Arinda melanjutkan, emiten emas dengan cadangan besar, biaya produksi rendah, dan diversifikasi bisnis yang kuat memiliki potensi paling unggul. ARCI (kontribusi emas 100% terhadap pendapatan), BRMS (98%), dan ANTM (81%) memiliki peluang kenaikan kinerja paling signifikan. Namun, HRTA, PSAB, dan MDKA juga memiliki peluang yang sama.
Ekky berpendapat bahwa emiten dengan cadangan besar, biaya produksi rendah, dan integrasi vertikal ke rantai hilir seperti ANTM atau PSAB lebih tahan banting. BRMS menarik karena diversifikasi aset ke tambang tembaga, sementara MDKA menunjukkan sinyal pemulihan produksi dan ekspansi mineral yang agresif.
Ekky merekomendasikan akumulasi saham ANTM dengan target harga Rp 3.600, Rp 3.800, dan Rp 4.000 per saham. Saham BRMS dapat diperhatikan pada rentang Rp 575-Rp 600 per saham dengan momentum volume yang kuat. MDKA berpeluang menuju Rp 2.800-Rp 3.000 per saham (jangka pendek) dan Rp 3.500 per saham (jangka menengah) jika kenaikan harga berlanjut. “Secara umum, sektor ini tetap layak dipertimbangkan untuk jangka menengah-panjang selama harga emas dunia tetap tinggi,” jelasnya.
Sementara itu, Arinda merekomendasikan ANTM (target Rp 3.580), PSAB (Rp 665), MDKA (Rp 2.640), dan BRMS (Rp 550).
Ringkasan
Harga emas dunia mencapai rekor tertinggi US$ 3.502,4 per ons troi, mendorong kenaikan signifikan saham emiten emas seperti ANTM (8,44%), BRMS (10,29%), dan ARCI (11,18%). Kenaikan ini didorong sentimen global seperti ekspektasi penurunan suku bunga The Fed dan kekhawatiran geopolitik, meningkatkan minat investor pada aset safe haven.
Analis memprediksi prospek positif bagi emiten emas, terutama jika tren kenaikan harga emas berlanjut.
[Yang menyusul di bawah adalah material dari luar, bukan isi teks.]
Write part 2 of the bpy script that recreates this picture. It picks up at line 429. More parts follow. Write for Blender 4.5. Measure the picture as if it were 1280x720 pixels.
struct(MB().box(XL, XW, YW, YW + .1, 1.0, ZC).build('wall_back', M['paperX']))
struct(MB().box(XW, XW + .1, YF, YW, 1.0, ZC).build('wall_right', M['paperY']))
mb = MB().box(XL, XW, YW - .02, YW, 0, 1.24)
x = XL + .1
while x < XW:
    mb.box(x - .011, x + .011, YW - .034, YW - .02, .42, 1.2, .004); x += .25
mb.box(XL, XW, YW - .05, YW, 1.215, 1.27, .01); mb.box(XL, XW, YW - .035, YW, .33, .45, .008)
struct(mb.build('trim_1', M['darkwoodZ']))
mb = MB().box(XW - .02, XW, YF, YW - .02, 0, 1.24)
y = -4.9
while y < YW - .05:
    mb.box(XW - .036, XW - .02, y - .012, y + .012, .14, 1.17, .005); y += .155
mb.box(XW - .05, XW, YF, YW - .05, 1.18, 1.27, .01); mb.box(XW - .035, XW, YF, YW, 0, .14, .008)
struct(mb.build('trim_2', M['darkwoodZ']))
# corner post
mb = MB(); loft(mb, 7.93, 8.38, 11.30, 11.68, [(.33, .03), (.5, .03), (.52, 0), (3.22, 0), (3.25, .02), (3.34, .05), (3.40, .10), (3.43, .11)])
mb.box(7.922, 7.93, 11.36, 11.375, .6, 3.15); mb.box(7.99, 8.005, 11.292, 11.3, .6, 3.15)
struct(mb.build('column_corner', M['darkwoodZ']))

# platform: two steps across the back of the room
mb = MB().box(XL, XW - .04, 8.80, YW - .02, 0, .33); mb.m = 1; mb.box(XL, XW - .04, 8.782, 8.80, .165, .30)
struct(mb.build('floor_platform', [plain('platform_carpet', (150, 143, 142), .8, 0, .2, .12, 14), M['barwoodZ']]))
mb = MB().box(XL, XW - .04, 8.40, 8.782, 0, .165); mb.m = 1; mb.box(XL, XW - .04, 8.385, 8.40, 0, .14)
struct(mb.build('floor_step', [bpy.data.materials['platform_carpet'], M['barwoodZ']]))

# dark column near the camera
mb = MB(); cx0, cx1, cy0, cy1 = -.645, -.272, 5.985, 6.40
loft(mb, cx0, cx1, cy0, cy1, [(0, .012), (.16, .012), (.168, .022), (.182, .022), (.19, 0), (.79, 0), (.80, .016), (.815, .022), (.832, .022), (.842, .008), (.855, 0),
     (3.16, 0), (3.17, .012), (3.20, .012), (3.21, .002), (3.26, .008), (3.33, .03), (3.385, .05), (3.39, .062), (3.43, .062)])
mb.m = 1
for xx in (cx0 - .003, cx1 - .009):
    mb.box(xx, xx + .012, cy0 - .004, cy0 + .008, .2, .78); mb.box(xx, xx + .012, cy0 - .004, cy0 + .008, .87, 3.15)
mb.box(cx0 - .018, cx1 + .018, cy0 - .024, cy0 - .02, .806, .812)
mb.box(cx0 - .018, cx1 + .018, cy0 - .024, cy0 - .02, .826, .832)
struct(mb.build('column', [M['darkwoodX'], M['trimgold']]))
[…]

Emiten dengan cadangan besar, biaya produksi rendah, dan diversifikasi bisnis dinilai memiliki potensi terbaik. Strategi seperti hedging, ekspansi produksi, dan diversifikasi penjualan emas penting untuk memaksimalkan momentum ini, namun risiko penurunan harga emas juga perlu diwaspadai.